Fifteen undocumented Mexican workers filed suit in federal court last week alleging their supervisors at Green Valley Hand Car Wash failed to pay them adequate wages as required by state and federal law.
According to the group's lawyer, Jeffrey Fisher, the workers who filed the lawsuit, all men, frequently had been required to work almost 80 hours a week washing and buffing cars by hand. They were not paid minimum wage for all of the hours they worked, and they did not receive overtime pay, their lawyer said.
Managers at the car wash at 4625 E. Sunset Road in Henderson denied these charges Friday. As more than 20 workers, many of them Mexican, wiped and polished dozens of luxury vehicles, managers offered a different picture.
"We do pay them minimum wage," said Elliot Scully, a manager with the car wash.
And the car wash has proof, another manager at the business said.
"Every single time clock is kept immaculately," said Richard Stapp, also a manager at the Henderson business. "It would be easy to go through each case individually, day by day."
All but one of the plaintiffs in the suit have since left the car wash and gone on to work elsewhere, Fisher said. The lawyer is seeking in the range of $15,000 to $20,000 in back wages for each worker in the suit, he said.

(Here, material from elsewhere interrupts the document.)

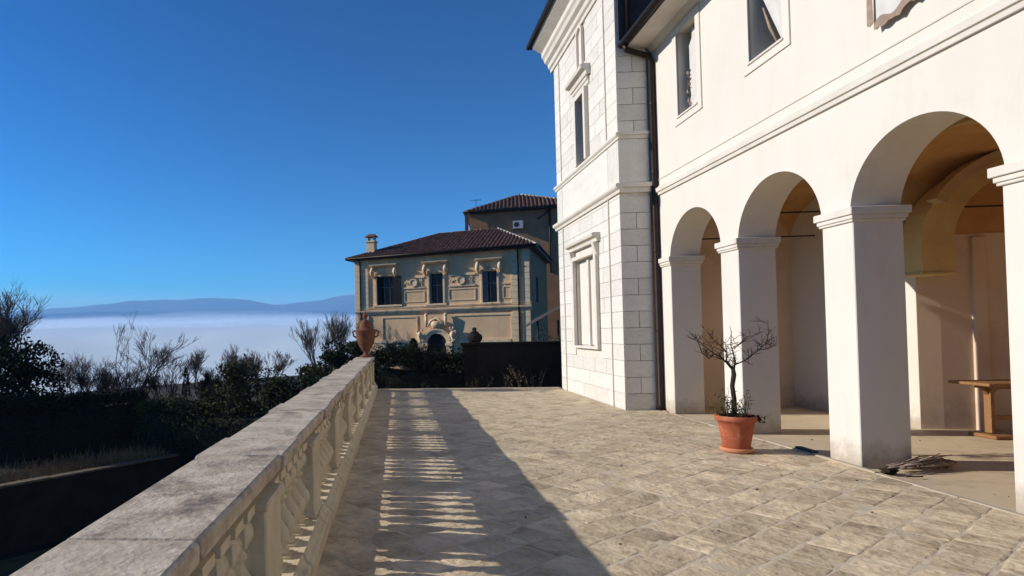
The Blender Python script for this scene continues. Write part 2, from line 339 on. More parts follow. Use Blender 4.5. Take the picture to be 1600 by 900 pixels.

While federal and state law requires employers to pay all of their workers minimum wage for every hour they are at work -- regardless of their immigration status -- exposing the alleged injustice to the courts also means possibly exposing the workers' illegality to immigration officials.
Several of the car washers currently employed at the business voiced similar concerns to those detailed in the lawsuit.
Some had entered the United States illegally, just as the workers in the case had, according to their lawyer.
A few of them had purchased Social Security cards for about $100 at the swap-meet on Bonanza Road, the workers said. They had used these forged documents to apply for work at the car wash, they said.
But if any of the workers past or present were illegal, supervisors at the car wash said they did not know that.
"They're all legal," Scully said. "They presented their two forms of ID (when they applied)."
Some of the workers indicated that they were permanent residents in the United States. A handful of them said they were treated well by their bosses.
However, most of the workers complained they routinely had been underpaid. When the car wash was not busy, for instance, the employees said their bosses would take them off the clock, even while they were required to stay on the business's premises.
On Thursday following a spell of torrential rain around midday, the car wash closed early. The heavy rain had driven away customers, two remaining employees there said. Supervisors finally had sent everyone home.
Despite business being slow almost all day Thursday, two workers, both illegal Mexican immigrants who said they were not party to the federal suit, said they had been required to work for five hours that morning.
They had wanted to go home, but were told to stay put long after rain swept through the area.
One worker from Mexico City, who did not want to be identified for fear of deportation, said he had earned $9 in tips Thursday and his boss had made him return $5 of it. It was a practice the 36-year-old man described in English as "tipping out."
It was a practice that, if proven, would be illegal, Nevada's labor commissioner said.
Defending the routine, however, a manager at the car wash said Friday that the car wash pooled and redistributed the tips to workers who didn't receive them.
"We have a collection that is divided up among the non-tipped employees," Scully said. Those employees include workers who drive the vehicles through the car wash's giant revolving brushes and the people who vacuum the cars' interiors, he said.
Under state law workers must be paid $5.15, federal minimum wage, for every hour that they are under the control of their boss, Terry Johnson, the state labor commissioner, said. Workers may not have their tips taken away unless they agree to pool these extra earnings themselves, he noted.
Also, Johnson said, tips may not be applied as a credit toward an hourly minimum wage.
It is also illegal under Nevada law to make employees pay for their uniforms. Under some circumstances, however, an employer can ask a worker to pay for a replacement uniform, if the original one is lost.
Workers said replacement T-shirts cost $7.50. One manager said they charged $5.
Only contract workers are required to pay for their own supplies, according to the labor commissioner. A worker who is under the direct supervision of his employer is not considered a contract worker, he said.
Still, current employees at the Green Valley Hand Car Wash said they were made to pay for towels and other tools. The cost of these items was taken from their paychecks automatically, workers there said, depending on how many cars they serviced that day.
Advertised prices at the car wash ranged from $10.95 for a basic wash to $24.95 for a higher-quality service. On some days the car wash services hundreds of cars, the workers and managers there said.
Calls to the owners' lawyer and accountant were not returned Friday.